Ask a Geologist: Mandatory 9/11 Anniversary Post
Where were you on 9/11?
I don't have TV. I don't read the paper. I get all of my news from the email splash page and Facebook. I am not ashamed.
I won't be making a big to do out of this 9/11 anniversary but I did get curious about what I wrote in my LiveJournal (which I had started in August) about the attack and the days that followed. I don't know what I was hoping for but I have to say that I am ashamed about how selfish I was that day. I have family in NY and my brother and dad travel quite a bit so I was in a panic but once I found out they were all safe that is about the only thing I had to write about. I wasn't much of a global thinker when I was 23. I was an emo navel gazer.

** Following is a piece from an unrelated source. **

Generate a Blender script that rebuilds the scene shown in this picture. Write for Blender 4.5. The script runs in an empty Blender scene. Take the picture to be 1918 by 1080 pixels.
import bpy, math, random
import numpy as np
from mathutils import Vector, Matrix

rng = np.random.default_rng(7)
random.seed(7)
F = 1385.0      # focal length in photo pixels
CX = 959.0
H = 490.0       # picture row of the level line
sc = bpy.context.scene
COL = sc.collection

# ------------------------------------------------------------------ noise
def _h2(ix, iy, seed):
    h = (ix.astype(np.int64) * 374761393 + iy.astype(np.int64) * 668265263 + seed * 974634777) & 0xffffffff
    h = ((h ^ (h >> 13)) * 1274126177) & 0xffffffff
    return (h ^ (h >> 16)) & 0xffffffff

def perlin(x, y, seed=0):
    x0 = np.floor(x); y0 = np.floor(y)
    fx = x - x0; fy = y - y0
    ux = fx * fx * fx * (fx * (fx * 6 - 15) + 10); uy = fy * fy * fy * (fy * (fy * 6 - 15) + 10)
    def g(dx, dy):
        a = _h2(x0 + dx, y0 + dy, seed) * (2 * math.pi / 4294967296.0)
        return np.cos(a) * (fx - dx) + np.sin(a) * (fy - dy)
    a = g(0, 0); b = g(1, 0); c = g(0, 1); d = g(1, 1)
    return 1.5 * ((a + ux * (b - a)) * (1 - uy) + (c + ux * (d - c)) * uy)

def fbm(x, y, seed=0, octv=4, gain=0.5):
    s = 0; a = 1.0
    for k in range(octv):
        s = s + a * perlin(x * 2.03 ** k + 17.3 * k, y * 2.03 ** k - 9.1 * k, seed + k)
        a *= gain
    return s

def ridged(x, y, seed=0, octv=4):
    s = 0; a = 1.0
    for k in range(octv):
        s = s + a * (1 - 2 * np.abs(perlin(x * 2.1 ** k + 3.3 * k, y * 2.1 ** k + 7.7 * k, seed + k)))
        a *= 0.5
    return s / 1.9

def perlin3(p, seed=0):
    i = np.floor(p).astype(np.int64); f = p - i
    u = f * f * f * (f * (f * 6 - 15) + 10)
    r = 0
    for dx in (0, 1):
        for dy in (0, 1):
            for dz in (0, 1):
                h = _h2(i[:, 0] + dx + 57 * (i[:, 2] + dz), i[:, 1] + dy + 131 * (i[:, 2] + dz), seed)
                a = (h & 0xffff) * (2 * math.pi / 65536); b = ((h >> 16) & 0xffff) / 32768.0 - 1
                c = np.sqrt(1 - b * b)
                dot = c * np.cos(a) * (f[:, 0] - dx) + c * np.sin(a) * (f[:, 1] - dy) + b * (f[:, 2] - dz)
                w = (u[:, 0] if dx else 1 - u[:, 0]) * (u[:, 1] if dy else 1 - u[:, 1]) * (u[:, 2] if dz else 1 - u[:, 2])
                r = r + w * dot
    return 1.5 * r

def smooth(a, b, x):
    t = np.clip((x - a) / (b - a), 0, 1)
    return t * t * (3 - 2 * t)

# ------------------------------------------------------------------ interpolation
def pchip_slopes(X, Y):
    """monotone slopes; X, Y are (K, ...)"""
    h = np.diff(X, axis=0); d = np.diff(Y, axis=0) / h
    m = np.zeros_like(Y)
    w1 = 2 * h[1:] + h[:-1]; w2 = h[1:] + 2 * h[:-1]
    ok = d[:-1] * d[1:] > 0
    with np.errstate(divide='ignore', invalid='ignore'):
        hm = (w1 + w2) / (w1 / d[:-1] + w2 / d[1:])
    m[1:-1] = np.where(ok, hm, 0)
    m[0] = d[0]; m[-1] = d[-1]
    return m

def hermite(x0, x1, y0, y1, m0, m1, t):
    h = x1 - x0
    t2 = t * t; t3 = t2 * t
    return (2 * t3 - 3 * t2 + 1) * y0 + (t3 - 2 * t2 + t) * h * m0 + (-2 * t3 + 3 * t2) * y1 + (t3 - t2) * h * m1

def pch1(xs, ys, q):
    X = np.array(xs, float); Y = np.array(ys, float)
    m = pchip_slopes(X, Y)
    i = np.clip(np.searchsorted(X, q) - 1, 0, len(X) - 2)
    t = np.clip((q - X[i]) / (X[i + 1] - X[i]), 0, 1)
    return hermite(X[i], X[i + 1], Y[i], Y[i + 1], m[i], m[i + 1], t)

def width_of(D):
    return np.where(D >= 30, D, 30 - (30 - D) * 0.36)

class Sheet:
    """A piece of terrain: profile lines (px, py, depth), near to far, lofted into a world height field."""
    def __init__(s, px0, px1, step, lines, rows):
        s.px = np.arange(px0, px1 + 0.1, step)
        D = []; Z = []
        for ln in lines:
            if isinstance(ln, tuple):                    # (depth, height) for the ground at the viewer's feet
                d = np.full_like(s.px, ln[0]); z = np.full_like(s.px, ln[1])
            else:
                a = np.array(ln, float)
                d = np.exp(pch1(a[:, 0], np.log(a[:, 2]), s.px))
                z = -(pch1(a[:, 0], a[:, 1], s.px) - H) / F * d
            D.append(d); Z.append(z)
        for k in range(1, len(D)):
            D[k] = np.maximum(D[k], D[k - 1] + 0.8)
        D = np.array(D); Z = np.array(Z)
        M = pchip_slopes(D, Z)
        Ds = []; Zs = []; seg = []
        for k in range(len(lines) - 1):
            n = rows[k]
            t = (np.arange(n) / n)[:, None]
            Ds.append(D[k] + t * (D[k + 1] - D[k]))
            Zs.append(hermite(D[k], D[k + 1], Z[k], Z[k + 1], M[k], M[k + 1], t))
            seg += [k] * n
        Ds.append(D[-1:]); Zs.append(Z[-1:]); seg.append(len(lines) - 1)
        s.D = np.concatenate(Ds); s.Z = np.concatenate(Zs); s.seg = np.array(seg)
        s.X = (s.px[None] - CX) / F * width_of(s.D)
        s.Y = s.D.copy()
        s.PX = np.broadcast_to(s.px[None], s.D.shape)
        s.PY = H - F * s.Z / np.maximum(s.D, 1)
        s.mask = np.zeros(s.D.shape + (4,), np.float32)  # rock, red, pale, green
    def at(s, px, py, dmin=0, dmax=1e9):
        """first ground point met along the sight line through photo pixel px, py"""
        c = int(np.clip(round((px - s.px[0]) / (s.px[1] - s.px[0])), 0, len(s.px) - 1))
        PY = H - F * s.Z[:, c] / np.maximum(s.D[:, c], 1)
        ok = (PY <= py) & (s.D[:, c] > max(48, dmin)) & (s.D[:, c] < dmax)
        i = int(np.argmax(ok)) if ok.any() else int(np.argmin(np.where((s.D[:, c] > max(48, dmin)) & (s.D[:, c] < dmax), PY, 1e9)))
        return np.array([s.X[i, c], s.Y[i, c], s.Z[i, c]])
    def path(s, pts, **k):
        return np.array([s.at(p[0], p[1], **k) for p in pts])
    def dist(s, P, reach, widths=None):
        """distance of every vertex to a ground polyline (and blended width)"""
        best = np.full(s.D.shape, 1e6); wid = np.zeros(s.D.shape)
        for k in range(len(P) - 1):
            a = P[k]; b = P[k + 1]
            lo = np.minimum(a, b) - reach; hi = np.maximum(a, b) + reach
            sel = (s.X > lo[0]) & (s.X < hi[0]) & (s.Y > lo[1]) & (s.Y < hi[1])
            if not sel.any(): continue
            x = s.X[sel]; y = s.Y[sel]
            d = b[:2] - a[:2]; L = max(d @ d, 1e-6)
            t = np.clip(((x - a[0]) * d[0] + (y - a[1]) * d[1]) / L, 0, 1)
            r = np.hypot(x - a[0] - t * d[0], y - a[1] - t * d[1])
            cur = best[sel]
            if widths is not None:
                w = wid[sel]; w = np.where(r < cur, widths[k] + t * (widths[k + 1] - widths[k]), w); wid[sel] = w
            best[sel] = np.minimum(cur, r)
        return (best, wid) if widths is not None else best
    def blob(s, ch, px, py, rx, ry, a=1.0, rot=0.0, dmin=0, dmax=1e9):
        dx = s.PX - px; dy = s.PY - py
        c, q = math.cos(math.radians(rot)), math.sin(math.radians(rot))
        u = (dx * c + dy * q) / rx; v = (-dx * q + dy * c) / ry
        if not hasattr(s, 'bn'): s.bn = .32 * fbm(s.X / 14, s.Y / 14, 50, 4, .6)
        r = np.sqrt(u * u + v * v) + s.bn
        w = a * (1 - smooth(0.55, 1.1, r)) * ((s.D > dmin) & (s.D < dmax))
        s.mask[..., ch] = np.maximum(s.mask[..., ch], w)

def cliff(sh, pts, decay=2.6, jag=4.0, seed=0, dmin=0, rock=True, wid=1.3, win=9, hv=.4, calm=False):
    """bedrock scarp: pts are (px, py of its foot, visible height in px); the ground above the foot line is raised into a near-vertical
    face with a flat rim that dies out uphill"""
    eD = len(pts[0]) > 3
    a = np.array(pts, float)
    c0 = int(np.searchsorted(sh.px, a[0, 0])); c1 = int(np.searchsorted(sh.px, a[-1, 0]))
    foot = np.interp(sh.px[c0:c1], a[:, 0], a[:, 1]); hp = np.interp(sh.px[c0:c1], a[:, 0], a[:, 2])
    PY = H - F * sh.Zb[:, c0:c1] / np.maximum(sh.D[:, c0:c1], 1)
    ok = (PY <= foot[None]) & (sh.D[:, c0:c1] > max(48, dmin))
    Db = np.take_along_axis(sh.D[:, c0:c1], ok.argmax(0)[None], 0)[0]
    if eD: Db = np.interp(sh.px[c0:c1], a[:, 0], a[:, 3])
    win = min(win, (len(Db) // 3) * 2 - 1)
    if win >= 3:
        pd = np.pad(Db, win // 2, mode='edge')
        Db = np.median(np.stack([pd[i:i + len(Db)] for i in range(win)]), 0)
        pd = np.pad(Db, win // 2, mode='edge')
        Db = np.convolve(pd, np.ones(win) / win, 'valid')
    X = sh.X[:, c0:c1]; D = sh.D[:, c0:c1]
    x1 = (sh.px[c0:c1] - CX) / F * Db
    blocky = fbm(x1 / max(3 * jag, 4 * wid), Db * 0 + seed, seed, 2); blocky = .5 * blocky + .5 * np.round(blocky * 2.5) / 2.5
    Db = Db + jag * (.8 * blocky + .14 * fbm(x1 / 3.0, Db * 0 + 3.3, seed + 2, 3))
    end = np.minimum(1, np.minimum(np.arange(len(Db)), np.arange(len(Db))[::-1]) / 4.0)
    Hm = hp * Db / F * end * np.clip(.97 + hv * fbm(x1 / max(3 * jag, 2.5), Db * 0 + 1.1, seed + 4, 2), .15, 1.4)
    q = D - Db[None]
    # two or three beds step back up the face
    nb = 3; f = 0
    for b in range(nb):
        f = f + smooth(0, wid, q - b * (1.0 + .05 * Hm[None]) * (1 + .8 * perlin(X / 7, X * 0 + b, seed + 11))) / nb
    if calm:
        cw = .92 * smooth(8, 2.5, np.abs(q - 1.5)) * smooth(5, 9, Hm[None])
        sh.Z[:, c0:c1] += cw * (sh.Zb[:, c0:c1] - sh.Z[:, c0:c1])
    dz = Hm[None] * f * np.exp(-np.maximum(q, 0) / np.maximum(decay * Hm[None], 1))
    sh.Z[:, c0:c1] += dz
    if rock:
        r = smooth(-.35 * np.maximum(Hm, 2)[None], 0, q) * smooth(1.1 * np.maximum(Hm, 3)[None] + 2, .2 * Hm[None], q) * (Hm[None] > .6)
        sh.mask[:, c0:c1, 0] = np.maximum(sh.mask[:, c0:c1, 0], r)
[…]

I remember a lot about it even if I didn't write about it. I was in graduate school then and I was running late for "work" which was just the time I spent fiddling with data, stressing out, listening to techno and writing my thesis every waking hour that I wasn't in class. It was a gorgeous day in Mississippi and I turned on the radio and heard that planes had crashed into the twin towers. I was disoriented. We had two tall dorms on campus, Stockard and Martin (we called them Sodom and Gomorrah) and at the time I thought they were talking about them...which is a very odd place for terrorists to attack.
I couldn't park close so I hurried the half mile from commuter parking into the basement that the geology graduate students shared. Everyone was listening to the radio. Some people were crying. It was all very weird.
My (then) husband was a t.a. at the time and he cancelled labs without asking permission and got in trouble.
Despite what I wrote in my blog I was very upset about the attacks and had sort of a mini-breakdown. We lived on a farm waaaay out in the country and it was generally very quiet except for the cows. Every little noise made me jump.
People panicked and mobbed the gas stations. I even went to get gas because I was worried that we'd run out. This is not something I would do now. I was surprised to read that I did it then.
My parents made the long drive from Nashville to visit that weekend and we watched TV and I cringed every time I heard a plane fly overhead.
Growing up I always found it soothing to hear a plane because it reminded me of home. In Charlotte we lived on a flight path so it was a common noise and I used to listen for planes during bad weather. A storm can't be too bad if they are letting people take off and land. I miss being in a flight path now.
But the rigors of grad school and my frustrating course load of radar remote sensing, geostats and thesis writing overshadowed any fear of terrorism. ( Real blog excerpt: "I've been trying to calculate the sigma value or the coefficient of variation. This should take seconds but my computer has been thinking for hours and hours.") I was at my stress limit load before the attack and it was like I was too saturated with fear and sadness to add any more. My journal bounces from my hatred of math, my failures in graduate school to fear that we were going to declare war and reinstate a draft.
Logically I knew that living in Mississippi is a real advantage in these kind of circumstances. It's low on the list of things to bomb. Life started to go on....I would say that I relaxed but that didn't come for a few more years.
Ten years later? I can't help but shake my head at what has happened. This isn't a political blog, and I am not going to start making it one but I will say that I wish we'd managed to keep that, "We're all in this together," attitude we had for a while. Where everyone had American flag stuff again and people were treating the troops, cops and firefighters like the heroes they are. This country is so combative with itself these days. You can't even look at a news article about the weather without seeing comments from trolls belittling each other.